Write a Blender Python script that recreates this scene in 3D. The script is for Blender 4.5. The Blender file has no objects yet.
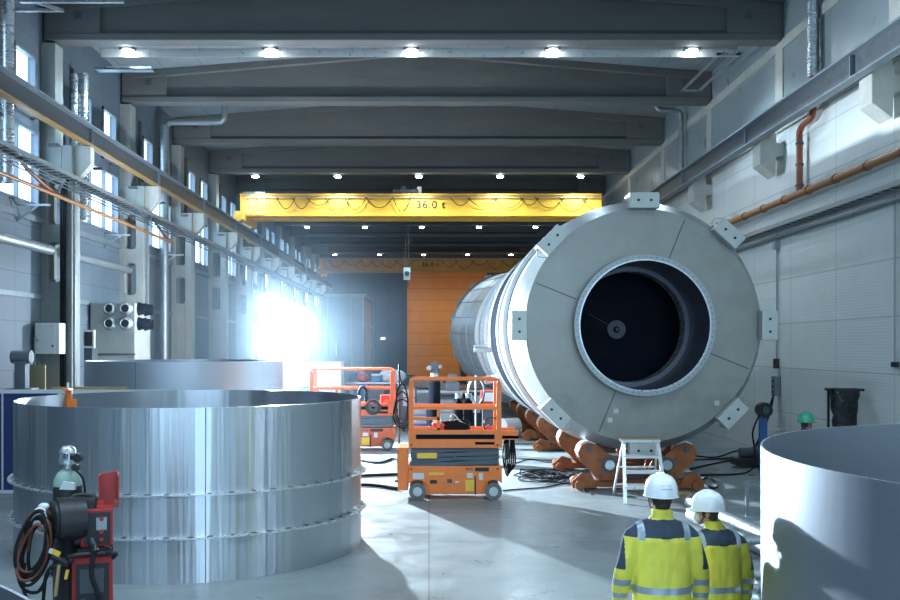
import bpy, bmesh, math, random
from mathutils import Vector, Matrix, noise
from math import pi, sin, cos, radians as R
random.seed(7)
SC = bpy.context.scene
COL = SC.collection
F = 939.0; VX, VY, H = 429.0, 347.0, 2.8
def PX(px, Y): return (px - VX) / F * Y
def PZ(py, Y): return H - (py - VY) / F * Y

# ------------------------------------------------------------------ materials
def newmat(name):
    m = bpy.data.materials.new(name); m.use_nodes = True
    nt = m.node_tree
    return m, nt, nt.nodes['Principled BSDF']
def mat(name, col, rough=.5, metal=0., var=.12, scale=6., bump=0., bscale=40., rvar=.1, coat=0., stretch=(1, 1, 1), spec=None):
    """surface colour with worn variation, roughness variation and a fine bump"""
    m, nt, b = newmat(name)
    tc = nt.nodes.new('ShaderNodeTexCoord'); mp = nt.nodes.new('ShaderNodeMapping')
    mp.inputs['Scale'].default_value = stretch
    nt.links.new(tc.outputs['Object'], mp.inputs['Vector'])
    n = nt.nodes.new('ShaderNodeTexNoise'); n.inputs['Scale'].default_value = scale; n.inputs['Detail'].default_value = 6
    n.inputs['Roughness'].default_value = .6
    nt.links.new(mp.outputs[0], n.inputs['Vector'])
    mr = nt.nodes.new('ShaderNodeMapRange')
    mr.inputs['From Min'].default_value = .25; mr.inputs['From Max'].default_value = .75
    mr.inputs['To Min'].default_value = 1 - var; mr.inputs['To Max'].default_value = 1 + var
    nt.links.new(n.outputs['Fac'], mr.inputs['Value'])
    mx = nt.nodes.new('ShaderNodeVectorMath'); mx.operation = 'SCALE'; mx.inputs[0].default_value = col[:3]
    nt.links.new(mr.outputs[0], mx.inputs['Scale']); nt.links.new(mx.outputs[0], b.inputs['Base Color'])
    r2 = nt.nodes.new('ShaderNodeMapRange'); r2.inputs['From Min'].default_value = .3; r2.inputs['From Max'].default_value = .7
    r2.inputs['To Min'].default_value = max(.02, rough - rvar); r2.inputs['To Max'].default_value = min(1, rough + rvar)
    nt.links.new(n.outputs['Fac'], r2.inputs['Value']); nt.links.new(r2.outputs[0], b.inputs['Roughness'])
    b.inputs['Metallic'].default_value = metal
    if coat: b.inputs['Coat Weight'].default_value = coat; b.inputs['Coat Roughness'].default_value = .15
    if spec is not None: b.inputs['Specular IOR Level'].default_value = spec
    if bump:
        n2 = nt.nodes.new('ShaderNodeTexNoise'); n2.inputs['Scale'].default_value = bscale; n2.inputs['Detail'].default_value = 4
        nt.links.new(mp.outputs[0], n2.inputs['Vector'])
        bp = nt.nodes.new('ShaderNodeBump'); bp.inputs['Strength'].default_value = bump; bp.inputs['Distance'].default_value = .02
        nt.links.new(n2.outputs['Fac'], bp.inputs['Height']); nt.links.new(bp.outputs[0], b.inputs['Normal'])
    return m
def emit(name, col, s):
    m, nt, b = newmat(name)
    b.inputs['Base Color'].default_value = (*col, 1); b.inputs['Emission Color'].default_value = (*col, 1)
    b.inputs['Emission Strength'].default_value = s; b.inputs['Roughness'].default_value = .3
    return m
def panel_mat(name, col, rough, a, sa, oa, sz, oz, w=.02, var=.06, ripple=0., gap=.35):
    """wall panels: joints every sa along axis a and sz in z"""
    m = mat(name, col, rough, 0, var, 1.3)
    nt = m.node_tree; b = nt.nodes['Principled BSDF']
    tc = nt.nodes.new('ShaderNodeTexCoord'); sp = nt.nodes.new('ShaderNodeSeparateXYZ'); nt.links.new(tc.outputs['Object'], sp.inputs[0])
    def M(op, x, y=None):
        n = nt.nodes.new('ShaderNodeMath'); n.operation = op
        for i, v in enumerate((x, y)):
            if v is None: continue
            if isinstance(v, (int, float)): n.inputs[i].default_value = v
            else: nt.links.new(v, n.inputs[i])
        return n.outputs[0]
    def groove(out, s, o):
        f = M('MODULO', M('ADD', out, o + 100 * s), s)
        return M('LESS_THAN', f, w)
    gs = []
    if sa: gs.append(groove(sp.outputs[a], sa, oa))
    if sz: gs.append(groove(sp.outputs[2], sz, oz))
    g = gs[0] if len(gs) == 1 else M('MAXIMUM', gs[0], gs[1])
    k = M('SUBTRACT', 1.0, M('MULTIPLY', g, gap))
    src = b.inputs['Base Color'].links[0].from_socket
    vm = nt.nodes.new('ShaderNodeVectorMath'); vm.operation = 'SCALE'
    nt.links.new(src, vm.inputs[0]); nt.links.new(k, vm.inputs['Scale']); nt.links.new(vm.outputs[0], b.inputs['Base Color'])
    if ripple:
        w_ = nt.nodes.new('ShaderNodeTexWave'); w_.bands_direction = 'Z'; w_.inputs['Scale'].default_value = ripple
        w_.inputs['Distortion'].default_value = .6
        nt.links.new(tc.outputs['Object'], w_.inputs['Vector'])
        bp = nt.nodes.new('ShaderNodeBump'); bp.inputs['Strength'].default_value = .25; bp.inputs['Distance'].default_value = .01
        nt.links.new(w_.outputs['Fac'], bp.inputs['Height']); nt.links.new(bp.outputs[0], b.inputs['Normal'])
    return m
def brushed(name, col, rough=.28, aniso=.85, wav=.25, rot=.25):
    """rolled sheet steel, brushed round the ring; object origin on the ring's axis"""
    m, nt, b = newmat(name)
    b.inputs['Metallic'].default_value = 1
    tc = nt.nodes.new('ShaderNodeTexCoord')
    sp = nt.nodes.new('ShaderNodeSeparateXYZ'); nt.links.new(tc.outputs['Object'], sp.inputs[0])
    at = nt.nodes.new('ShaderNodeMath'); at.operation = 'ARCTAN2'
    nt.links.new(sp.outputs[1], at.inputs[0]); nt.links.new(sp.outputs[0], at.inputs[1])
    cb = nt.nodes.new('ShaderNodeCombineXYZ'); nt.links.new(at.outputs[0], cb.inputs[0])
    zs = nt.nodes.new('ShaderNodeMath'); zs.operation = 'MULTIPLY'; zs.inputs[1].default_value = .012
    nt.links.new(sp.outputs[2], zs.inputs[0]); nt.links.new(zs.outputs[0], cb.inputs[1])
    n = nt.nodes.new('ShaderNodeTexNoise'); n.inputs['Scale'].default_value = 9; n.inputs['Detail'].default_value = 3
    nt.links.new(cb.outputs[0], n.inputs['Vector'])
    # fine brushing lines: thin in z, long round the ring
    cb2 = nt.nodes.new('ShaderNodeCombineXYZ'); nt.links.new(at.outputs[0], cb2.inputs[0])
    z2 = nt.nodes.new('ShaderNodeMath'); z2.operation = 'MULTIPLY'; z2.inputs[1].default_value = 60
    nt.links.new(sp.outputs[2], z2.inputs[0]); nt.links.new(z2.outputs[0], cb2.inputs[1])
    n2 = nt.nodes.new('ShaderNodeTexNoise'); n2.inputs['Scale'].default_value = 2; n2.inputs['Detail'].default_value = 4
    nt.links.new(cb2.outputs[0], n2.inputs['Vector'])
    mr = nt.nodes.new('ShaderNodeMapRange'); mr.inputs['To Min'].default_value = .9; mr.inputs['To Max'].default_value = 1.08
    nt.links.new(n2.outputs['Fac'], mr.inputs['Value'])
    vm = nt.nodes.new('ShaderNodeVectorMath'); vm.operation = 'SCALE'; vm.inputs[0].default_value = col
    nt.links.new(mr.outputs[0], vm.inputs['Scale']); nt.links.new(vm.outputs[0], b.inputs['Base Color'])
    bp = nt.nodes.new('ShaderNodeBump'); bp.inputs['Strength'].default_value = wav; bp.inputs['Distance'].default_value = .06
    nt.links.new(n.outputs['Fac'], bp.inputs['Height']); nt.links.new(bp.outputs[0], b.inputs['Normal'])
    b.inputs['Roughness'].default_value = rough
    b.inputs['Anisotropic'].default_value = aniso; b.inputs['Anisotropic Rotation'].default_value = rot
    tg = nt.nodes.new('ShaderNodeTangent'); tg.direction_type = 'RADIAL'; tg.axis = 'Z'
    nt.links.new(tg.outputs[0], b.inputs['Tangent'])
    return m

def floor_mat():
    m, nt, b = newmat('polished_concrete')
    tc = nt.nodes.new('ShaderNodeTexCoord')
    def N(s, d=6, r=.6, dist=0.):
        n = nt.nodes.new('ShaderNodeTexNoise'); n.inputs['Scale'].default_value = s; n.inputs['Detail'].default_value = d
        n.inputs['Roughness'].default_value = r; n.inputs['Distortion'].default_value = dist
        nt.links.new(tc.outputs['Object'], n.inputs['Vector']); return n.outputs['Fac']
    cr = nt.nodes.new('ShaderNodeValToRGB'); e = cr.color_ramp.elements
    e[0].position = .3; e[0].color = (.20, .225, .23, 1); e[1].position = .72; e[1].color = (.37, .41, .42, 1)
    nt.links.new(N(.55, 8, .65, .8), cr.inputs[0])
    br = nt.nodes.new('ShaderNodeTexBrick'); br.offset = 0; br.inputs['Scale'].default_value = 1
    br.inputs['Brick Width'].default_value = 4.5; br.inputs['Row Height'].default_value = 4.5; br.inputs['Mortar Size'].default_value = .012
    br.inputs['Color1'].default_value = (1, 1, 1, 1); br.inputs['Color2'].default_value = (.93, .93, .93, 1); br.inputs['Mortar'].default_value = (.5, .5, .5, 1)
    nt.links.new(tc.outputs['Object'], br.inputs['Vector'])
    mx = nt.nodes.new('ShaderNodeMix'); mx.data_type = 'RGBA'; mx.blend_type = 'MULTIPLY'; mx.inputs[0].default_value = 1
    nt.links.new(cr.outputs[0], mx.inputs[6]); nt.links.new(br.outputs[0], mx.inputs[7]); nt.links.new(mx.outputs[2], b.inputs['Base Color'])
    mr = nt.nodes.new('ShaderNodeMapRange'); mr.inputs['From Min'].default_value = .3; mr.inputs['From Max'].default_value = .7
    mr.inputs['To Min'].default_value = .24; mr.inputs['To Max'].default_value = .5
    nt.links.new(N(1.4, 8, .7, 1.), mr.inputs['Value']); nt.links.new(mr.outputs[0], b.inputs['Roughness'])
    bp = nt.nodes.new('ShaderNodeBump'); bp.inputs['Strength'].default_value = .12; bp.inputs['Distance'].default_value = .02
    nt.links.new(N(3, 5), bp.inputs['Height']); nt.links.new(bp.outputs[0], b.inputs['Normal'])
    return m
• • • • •
> The request
Give again exactly the lines running from the beginning of the material above through the line that contains "def PZ(py, Y): return H - (py - VY) / F * Y", and leave out every picture.

> Task answer
Write a Blender Python script that recreates this scene in 3D. The script is for Blender 4.5. The Blender file has no objects yet.
import bpy, bmesh, math, random
from mathutils import Vector, Matrix, noise
from math import pi, sin, cos, radians as R
random.seed(7)
SC = bpy.context.scene
COL = SC.collection
F = 939.0; VX, VY, H = 429.0, 347.0, 2.8
def PX(px, Y): return (px - VX) / F * Y
def PZ(py, Y): return H - (py - VY) / F * Y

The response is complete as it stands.